Another contemporary art icon is Squeak Carnwath. Carnwath’s paintings are in permanent collections in The Metropolitan Museum of Art, Yale University Art Gallery, San Francisco Museum of Modern Art and many more.

Carnwath is an artist-philosopher whose work opens a portal into our every-day collective consciousness. Playlists, grocery lists, scam emails, color wheels…all ephemera of our shared human experience. Carnwath’s highly personal symbolism in her art feels like the symbolism we use in our own lives. She is able to elevate the banal to the beautiful in her paintings.

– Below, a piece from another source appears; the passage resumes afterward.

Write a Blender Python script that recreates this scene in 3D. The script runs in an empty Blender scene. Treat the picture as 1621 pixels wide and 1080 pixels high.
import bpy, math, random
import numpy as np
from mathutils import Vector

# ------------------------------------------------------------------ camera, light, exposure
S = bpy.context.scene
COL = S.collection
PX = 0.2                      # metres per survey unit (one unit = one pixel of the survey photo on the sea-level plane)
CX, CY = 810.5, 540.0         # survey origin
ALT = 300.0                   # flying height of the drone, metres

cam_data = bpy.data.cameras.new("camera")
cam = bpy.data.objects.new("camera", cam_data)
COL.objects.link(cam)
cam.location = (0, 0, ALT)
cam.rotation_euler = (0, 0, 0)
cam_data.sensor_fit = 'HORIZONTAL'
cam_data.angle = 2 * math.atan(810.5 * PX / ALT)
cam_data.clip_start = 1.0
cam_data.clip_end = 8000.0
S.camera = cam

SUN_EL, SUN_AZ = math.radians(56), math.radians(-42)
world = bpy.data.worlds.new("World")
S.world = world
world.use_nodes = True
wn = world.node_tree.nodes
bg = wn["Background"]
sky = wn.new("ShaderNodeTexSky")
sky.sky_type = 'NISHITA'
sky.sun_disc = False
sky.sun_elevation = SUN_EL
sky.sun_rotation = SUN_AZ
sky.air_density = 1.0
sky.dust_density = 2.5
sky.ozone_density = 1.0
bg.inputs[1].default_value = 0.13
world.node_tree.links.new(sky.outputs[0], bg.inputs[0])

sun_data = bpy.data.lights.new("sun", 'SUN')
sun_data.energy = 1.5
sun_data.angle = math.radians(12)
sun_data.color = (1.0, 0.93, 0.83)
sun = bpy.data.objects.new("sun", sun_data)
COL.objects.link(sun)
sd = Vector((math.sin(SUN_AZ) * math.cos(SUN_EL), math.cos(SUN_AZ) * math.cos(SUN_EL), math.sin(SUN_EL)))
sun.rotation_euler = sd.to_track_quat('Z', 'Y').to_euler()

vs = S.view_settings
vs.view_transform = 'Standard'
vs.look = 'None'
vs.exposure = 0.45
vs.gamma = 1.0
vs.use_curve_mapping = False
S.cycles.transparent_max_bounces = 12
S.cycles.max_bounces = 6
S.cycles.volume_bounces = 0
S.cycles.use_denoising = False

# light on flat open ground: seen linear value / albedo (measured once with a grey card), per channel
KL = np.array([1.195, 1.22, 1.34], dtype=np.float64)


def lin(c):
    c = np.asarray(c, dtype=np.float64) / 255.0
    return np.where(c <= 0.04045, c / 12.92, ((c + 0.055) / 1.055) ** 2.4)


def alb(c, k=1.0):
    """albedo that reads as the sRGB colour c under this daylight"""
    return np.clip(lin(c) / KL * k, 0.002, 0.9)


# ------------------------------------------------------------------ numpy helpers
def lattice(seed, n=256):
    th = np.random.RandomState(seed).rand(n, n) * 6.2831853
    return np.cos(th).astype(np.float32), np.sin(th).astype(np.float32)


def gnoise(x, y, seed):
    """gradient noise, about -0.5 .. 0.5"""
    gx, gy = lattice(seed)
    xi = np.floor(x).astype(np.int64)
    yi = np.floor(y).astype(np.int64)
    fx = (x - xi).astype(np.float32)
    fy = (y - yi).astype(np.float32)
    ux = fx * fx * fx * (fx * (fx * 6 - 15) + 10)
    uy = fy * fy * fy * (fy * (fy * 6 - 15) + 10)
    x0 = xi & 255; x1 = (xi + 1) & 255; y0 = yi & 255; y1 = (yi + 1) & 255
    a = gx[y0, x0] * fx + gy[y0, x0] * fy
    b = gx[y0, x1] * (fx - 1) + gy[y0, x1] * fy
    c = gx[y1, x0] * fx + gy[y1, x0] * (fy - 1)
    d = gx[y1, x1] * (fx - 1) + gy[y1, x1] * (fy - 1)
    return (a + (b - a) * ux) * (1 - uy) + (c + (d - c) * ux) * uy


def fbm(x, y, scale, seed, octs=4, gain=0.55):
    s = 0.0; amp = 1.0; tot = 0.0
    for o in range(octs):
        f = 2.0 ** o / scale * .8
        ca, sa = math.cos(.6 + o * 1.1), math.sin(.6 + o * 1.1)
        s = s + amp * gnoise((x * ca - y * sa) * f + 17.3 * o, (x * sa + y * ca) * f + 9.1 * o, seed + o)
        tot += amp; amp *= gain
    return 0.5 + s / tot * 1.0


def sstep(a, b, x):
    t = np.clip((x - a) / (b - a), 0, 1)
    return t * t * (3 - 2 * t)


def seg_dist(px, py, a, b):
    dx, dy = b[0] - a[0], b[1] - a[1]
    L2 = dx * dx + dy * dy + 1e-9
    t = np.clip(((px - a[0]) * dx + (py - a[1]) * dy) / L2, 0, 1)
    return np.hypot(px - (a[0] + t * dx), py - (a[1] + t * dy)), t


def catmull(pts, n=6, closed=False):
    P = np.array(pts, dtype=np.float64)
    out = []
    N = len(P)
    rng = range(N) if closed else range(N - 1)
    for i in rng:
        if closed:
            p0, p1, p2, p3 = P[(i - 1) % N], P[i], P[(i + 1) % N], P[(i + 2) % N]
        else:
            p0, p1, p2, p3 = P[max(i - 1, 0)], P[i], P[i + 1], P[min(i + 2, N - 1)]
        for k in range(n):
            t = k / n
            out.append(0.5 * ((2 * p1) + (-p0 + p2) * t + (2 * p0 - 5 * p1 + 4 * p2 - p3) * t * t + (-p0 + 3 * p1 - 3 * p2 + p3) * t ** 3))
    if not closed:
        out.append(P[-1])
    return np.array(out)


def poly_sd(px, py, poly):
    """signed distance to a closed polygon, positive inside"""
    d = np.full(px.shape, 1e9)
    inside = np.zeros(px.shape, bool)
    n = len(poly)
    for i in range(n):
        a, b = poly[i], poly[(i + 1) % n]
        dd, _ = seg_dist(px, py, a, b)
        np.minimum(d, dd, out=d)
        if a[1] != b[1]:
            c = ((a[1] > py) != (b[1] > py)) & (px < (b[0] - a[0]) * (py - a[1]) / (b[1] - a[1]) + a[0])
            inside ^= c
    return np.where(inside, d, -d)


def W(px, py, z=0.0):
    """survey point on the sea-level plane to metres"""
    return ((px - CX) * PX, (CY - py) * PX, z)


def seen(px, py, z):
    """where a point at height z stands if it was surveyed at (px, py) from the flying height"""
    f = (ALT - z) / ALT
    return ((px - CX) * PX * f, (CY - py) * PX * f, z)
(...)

It would be hard for anyone–male or female–to match the artistic gesture, line quality, and painterliness in Carnwath’s work.

Squeak Carnwath  Trip  70 x 70″ oil and alkyd on canvas over panel, 2012
Squeak Carnwath  Short Shuffle  30 x 30″ oil and alkyd on canvas over panel, 2014

New Mexico sculptor Karen Yank makes fabulous sculptural public art commissions of monumental scale, in addition to her gallery-scale works.

There are many more contemporary women artists we need to be celebrating.  Take a moment to look at these amazing artists:

Nina Tichava in her Santa Fe studio
Nina Tichava  Every Other Freckle  40 x 40″ painting and collage on panel, 2016
Raphaelle Goethals  Dust Stories 09/10  60 x 50″ encaustic on panel, 2010
Brenda Zappitell  Sunset in Santa Fe  50 x 50″ mixed media on panel, 2015
Suzanne Sbarge Four Fish 9 x 9″ mixed media collage on panel, 2016
Holly Roberts  Alright  10 x 8″ mixed media on panel, 2016
Jamie Brunson  Band  14 x 14″ oil, alkyd on polyester over panel, 2016
Mavis McClure  Naima (Blue)  48 x 28 x 42″ cast bronze, 2016

These contemporary women artists should be included in every art history book, and every art collector should know them:

Women are certainly capable of excellence–and they demonstrate it–as often as do men.  This is why every one of us, no matter our gender, should all be feminists.